Jewish Communities Around the World Come Together to Support Hurricane Relief After Harvey


Ayelet Schuster

As Hurricane Harvey flooded Houston between Aug. 25 – Sept. 1 with up to 50 inches of rain and 130 mile per hour winds, synagogues and Jewish communities were destroyed. Jewish communities all over the world have come together to support victims of the hurricane.

Throughout Houston, buildings were flooded, trees were uprooted, and homes were destroyed, leaving families throughout the community in distress. In order to help families left homeless after the storm, Camp Young Judaea – Texas and URJ Greene Family Camp have opened their facilities to house members of the Jewish community. Loui Dobin, executive director of URJ Greene Family Camp, realized that the camp facilities were not being filled up with families because families were not able to leave Houston. He felt that he should help the community in some other way directly in Houston.

In an effort to help families begin to rebuild their lives, the Hurricane Harvey Houston Day Camp was founded.
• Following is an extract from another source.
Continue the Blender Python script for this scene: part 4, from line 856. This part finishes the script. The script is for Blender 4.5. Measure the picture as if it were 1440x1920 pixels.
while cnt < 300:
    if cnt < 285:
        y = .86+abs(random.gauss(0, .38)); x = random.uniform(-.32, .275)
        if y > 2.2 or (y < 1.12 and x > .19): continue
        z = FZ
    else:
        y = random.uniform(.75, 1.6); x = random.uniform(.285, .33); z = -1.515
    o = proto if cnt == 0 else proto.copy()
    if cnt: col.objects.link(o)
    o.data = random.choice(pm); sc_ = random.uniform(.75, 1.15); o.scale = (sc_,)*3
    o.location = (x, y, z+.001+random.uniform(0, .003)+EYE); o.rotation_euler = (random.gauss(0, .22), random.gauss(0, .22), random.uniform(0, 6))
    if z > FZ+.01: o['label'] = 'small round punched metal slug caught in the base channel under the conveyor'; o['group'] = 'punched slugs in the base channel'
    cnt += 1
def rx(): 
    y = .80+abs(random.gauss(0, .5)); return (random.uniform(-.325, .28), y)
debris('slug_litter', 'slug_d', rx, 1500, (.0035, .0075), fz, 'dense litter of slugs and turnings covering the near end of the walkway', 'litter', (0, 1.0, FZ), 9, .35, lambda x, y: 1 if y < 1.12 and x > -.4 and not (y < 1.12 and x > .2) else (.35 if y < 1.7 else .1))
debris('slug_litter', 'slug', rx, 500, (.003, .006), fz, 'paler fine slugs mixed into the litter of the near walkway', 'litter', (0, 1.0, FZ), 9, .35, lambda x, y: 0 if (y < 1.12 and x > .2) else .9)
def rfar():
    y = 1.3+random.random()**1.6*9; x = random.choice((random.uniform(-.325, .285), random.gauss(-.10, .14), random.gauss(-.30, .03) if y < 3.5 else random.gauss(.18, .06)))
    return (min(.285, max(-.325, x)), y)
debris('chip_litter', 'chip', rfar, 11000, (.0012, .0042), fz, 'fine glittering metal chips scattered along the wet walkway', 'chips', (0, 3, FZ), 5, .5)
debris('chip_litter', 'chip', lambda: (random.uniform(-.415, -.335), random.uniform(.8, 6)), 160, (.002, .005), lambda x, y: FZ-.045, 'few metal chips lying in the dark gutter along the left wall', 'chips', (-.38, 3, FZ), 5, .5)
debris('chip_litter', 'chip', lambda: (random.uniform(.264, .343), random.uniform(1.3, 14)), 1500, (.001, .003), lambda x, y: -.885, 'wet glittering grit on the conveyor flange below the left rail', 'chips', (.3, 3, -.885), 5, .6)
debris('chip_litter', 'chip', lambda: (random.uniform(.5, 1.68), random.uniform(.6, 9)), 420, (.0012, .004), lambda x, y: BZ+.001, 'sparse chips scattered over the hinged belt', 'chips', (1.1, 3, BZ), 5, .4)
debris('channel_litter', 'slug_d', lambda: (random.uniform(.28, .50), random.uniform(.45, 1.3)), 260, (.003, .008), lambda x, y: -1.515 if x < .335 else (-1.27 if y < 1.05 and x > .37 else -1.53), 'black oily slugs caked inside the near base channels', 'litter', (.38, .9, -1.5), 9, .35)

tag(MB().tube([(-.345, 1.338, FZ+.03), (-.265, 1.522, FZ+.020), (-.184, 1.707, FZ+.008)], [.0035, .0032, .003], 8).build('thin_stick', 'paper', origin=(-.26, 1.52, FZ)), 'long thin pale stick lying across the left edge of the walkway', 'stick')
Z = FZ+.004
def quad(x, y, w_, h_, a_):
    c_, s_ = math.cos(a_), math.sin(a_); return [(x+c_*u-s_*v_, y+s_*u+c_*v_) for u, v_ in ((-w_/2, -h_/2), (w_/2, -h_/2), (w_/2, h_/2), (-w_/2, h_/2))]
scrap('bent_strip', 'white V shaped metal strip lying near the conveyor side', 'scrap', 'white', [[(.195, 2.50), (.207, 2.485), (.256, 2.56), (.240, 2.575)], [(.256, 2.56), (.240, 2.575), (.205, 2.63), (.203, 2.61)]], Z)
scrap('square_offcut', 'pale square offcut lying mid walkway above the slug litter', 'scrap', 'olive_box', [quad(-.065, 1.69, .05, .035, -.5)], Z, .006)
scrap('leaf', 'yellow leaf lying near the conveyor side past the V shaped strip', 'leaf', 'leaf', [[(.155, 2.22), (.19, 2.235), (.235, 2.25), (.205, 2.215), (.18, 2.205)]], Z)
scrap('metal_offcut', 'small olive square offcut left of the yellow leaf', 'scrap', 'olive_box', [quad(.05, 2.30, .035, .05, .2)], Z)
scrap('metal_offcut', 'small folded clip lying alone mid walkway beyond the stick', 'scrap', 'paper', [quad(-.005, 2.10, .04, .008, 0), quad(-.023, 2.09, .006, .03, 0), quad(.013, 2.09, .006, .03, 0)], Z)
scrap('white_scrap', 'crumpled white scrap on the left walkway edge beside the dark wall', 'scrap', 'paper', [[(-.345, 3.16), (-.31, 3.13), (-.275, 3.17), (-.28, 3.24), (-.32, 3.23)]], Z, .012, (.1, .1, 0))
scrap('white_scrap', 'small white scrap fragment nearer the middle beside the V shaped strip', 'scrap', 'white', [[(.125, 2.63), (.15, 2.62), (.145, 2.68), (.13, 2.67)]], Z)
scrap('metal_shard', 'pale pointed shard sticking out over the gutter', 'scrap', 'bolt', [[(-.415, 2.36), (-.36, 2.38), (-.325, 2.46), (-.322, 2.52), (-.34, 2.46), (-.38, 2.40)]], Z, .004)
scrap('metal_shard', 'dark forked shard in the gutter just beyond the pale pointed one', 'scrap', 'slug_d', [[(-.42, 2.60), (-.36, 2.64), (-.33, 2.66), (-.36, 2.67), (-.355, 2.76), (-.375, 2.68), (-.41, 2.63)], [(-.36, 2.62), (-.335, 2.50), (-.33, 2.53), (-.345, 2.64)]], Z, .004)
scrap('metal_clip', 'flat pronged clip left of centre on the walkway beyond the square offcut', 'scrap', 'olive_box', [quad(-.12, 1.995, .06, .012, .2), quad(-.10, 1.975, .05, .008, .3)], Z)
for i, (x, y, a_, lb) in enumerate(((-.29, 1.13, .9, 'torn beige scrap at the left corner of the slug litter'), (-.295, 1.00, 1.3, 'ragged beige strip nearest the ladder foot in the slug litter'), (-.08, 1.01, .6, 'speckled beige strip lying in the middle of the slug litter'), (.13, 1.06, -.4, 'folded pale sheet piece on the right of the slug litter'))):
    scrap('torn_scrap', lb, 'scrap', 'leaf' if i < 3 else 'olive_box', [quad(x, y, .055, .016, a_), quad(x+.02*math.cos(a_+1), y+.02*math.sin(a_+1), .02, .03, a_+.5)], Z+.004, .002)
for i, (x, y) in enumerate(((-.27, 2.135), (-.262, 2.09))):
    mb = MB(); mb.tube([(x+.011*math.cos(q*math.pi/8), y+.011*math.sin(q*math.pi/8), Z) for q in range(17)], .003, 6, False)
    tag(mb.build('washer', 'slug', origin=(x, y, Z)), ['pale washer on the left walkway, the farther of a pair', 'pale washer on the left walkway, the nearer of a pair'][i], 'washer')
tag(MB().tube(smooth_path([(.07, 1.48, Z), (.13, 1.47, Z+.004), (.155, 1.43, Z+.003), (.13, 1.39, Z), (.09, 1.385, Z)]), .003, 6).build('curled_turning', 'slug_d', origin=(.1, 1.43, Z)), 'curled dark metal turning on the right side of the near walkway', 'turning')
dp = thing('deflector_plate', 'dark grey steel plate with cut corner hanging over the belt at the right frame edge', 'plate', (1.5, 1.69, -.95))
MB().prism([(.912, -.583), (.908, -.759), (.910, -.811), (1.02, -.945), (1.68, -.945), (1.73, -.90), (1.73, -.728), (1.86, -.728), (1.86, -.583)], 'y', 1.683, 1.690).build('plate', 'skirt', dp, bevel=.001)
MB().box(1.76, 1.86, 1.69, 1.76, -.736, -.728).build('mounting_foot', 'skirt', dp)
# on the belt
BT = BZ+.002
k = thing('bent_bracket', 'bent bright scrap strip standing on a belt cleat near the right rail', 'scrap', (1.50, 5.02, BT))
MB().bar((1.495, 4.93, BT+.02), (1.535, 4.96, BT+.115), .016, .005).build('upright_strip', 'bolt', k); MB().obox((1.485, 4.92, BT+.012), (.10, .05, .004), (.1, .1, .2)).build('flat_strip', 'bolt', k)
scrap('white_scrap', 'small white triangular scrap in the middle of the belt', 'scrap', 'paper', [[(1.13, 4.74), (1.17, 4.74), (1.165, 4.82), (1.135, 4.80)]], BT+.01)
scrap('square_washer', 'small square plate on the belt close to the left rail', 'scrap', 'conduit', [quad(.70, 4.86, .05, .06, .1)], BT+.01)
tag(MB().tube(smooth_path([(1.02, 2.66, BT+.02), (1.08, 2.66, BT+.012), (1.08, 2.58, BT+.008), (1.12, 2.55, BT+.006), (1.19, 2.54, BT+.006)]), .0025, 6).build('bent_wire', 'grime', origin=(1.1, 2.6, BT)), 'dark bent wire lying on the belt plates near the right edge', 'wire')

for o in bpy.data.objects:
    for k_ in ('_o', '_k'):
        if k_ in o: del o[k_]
Congregation Emanu El in Houston is running the camp for children of all ages for eight hours a day so that their parents can get back on their feet.

“By the time families could leave Houston…you just couldn’t get out of the city” said Dobin. “Instead of saying ‘oh well, nobody’s coming,’ we said: ‘what can we do that would be really useful?’… We realized what people really needed… was someone to watch their kids so that they could take care of business… and know that for 8 hours every day their kids were taken care of. So we decided that that’s what we were gonna do.”

Creating the camp was a community effort. Greene Family Camp, Congregation Emanu El, and the Jewish Community Center of Houston worked together to organize and run the camp. Each camper is provided with 3 meals a day, and parents are each provided with breakfast and dinner. The camp keeps the kids occupied in order for parents to be able to work with insurance companies, find places to live, and recover from the storm.

“This is what it looks like when a community comes together, it feels really good” said Rabbi Oren Hayon, Senior Rabbi of Congregation Emanu El. “Recovery is going to take a lot longer, we’re not done… it feels really good to know this community… comes together when we need to help each other.”

Families sit and eat together at the day camp in Houston. Photo courtesy of Emanu El Facebook

Running the day camp has been a community effort. People from all different denominations of Judaism have volunteered to help run the camp. “This is a Jewish community at large project” said Dobin. “We have people from every single synagogue in town.”